Challenge:
Return a copy of each line that holds the string "were".

Data in this exercise:
────────

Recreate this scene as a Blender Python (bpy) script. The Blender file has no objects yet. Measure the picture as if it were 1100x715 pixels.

────────

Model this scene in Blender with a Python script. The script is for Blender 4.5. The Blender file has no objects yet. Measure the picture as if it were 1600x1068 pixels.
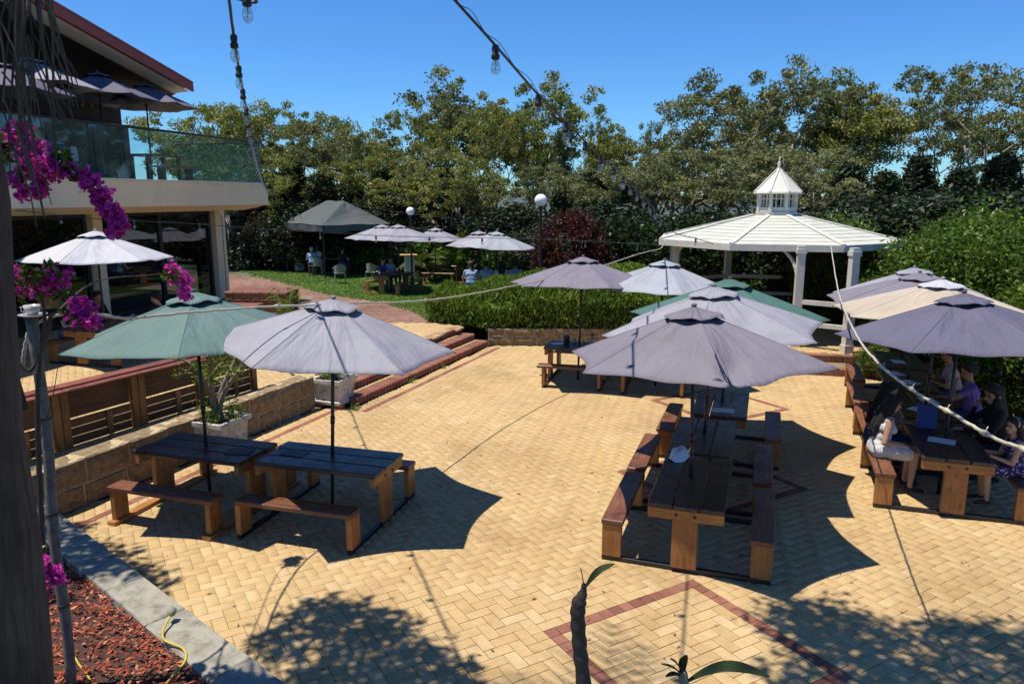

────────

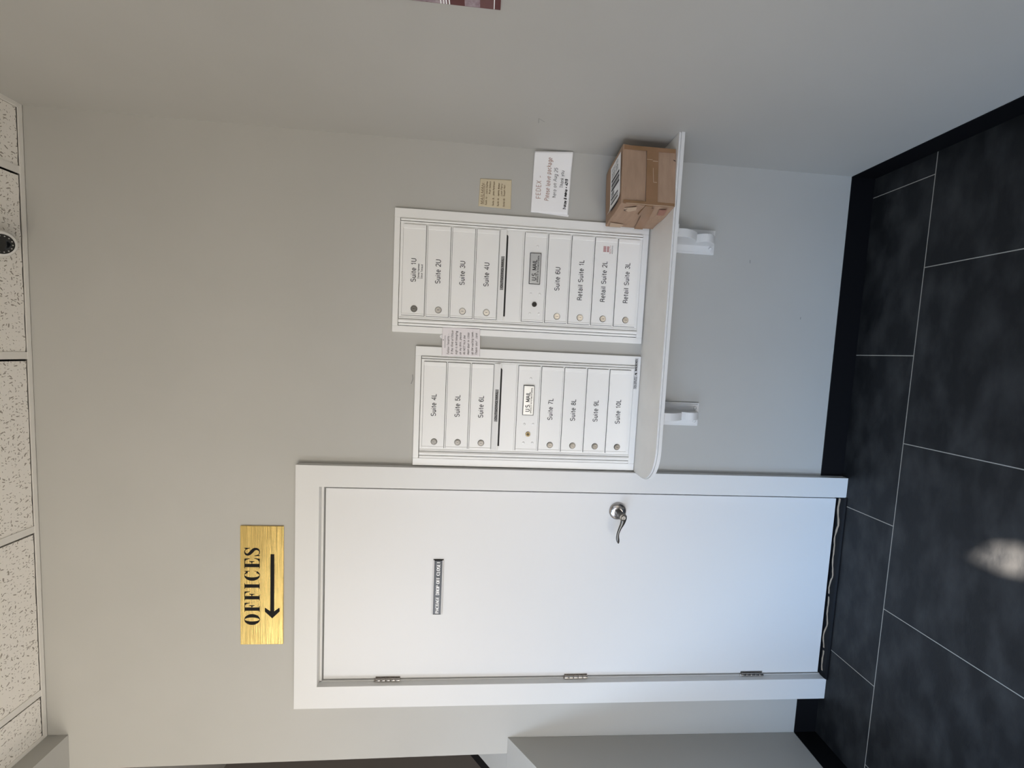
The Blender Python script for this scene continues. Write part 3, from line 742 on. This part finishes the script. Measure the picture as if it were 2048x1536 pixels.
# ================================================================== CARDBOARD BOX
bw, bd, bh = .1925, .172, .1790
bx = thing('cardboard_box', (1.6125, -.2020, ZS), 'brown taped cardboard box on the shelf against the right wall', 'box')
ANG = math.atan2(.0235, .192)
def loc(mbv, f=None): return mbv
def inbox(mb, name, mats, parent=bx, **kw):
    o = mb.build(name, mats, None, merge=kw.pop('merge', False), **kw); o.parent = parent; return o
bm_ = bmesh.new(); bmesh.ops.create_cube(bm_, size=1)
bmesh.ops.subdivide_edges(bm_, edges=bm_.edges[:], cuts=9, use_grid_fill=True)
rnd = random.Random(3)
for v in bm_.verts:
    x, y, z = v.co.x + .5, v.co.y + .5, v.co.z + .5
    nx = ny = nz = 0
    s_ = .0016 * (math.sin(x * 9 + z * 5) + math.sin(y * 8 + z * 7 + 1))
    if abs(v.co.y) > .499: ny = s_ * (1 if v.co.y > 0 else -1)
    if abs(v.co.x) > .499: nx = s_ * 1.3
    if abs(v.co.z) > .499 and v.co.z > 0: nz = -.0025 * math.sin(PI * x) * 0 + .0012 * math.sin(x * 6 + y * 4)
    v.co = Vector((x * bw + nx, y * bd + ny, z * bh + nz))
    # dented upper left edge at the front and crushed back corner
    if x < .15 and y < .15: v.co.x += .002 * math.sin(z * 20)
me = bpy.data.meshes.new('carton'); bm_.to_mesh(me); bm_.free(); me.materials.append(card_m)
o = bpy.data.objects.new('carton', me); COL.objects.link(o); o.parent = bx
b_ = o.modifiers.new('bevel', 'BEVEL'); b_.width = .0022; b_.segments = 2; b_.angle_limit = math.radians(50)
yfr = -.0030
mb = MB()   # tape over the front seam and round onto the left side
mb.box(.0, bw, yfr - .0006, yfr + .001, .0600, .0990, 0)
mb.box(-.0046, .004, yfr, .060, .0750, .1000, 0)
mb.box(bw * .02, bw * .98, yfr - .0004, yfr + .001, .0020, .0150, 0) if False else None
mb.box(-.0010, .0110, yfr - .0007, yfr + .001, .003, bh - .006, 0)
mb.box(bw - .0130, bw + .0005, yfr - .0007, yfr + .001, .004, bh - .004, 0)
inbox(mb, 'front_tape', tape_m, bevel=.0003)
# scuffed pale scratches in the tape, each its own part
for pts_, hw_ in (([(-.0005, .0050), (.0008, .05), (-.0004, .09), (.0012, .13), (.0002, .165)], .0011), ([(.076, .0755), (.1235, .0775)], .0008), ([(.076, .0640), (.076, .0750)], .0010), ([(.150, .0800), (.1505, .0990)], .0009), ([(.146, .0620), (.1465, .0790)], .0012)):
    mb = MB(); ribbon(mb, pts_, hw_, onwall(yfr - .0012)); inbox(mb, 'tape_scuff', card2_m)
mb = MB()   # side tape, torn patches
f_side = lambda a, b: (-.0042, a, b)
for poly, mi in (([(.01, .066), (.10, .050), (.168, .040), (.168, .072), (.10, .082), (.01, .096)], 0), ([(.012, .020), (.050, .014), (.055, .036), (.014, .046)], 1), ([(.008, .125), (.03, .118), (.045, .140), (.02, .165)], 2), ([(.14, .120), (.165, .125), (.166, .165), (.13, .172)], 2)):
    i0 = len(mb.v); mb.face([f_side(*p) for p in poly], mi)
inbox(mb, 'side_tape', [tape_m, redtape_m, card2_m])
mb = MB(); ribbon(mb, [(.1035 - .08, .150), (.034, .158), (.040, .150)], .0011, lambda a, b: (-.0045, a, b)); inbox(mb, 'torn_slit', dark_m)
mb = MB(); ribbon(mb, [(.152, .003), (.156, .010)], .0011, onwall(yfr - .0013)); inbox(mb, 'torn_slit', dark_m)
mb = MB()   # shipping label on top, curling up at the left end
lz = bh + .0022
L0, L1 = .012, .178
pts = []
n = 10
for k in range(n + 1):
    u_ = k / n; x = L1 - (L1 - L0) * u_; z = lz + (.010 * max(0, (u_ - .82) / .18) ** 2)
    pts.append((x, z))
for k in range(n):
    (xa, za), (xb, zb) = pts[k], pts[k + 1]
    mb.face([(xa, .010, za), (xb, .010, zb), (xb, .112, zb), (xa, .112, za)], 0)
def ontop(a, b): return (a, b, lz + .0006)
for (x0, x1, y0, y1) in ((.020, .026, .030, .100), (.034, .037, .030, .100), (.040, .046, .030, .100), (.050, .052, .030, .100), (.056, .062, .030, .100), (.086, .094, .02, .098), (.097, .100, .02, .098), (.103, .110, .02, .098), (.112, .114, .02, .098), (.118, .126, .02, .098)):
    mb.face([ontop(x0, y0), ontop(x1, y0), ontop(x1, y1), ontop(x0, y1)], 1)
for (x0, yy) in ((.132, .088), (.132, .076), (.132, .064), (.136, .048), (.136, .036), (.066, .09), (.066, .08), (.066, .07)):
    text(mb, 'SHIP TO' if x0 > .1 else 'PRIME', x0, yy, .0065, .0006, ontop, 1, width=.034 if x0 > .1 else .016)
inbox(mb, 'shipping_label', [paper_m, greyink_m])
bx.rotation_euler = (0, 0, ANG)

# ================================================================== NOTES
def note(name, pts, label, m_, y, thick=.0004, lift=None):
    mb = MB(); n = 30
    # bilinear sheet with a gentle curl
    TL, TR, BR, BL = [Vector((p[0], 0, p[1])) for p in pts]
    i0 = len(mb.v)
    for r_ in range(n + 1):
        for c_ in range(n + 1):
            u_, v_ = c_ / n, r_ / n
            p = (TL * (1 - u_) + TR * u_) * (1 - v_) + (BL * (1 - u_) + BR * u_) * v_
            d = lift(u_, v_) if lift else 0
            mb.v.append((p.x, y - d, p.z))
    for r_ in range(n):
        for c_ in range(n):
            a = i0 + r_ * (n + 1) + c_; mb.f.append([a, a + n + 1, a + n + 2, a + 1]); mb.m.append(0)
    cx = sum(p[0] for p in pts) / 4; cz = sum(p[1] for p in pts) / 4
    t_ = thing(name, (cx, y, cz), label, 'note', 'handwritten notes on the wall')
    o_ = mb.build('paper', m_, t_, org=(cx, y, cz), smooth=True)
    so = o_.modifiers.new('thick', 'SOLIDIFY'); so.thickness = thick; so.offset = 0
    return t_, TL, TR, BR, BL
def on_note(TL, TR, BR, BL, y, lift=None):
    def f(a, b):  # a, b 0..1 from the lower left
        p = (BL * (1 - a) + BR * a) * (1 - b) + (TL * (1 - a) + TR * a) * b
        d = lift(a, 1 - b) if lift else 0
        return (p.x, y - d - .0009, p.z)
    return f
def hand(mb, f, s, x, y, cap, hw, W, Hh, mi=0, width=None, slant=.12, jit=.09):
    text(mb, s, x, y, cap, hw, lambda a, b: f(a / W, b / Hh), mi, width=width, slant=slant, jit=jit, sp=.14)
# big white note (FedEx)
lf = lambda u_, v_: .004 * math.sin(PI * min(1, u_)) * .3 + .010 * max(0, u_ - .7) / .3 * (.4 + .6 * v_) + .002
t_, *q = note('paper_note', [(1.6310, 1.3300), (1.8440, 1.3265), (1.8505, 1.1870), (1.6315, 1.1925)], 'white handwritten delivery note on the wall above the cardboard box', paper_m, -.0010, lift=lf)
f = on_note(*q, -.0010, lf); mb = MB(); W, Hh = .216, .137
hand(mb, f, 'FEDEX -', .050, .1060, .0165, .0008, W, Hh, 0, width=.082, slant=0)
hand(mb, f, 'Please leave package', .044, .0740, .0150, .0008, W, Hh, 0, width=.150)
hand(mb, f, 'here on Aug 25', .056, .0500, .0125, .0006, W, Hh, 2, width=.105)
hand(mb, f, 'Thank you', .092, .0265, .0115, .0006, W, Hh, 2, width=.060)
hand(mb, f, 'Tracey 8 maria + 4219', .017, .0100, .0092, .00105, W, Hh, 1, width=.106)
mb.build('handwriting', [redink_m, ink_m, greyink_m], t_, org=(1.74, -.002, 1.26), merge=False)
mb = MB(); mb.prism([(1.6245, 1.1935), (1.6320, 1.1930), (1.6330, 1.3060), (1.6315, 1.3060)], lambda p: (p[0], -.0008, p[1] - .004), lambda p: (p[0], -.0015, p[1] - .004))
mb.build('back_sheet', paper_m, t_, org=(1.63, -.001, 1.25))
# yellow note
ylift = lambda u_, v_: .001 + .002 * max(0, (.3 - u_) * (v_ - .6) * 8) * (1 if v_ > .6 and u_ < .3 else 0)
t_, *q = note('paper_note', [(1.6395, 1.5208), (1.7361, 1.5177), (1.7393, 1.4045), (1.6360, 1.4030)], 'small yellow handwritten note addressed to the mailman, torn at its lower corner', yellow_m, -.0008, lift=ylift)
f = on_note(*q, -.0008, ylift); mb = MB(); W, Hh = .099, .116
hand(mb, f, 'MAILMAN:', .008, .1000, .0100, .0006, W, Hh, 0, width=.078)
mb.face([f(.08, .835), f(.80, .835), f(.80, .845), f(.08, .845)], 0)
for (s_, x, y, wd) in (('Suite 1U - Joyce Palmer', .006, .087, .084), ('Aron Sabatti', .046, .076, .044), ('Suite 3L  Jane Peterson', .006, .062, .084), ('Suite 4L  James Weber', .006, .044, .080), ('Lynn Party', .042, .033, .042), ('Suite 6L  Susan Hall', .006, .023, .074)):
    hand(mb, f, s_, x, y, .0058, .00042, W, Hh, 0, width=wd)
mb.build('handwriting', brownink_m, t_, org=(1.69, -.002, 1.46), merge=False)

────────

Final answer:
Recreate this scene as a Blender Python (bpy) script. The Blender file has no objects yet. Measure the picture as if it were 1100x715 pixels.
Model this scene in Blender with a Python script. The script is for Blender 4.5. The Blender file has no objects yet. Measure the picture as if it were 1600x1068 pixels.
The Blender Python script for this scene continues. Write part 3, from line 742 on. This part finishes the script. Measure the picture as if it were 2048x1536 pixels.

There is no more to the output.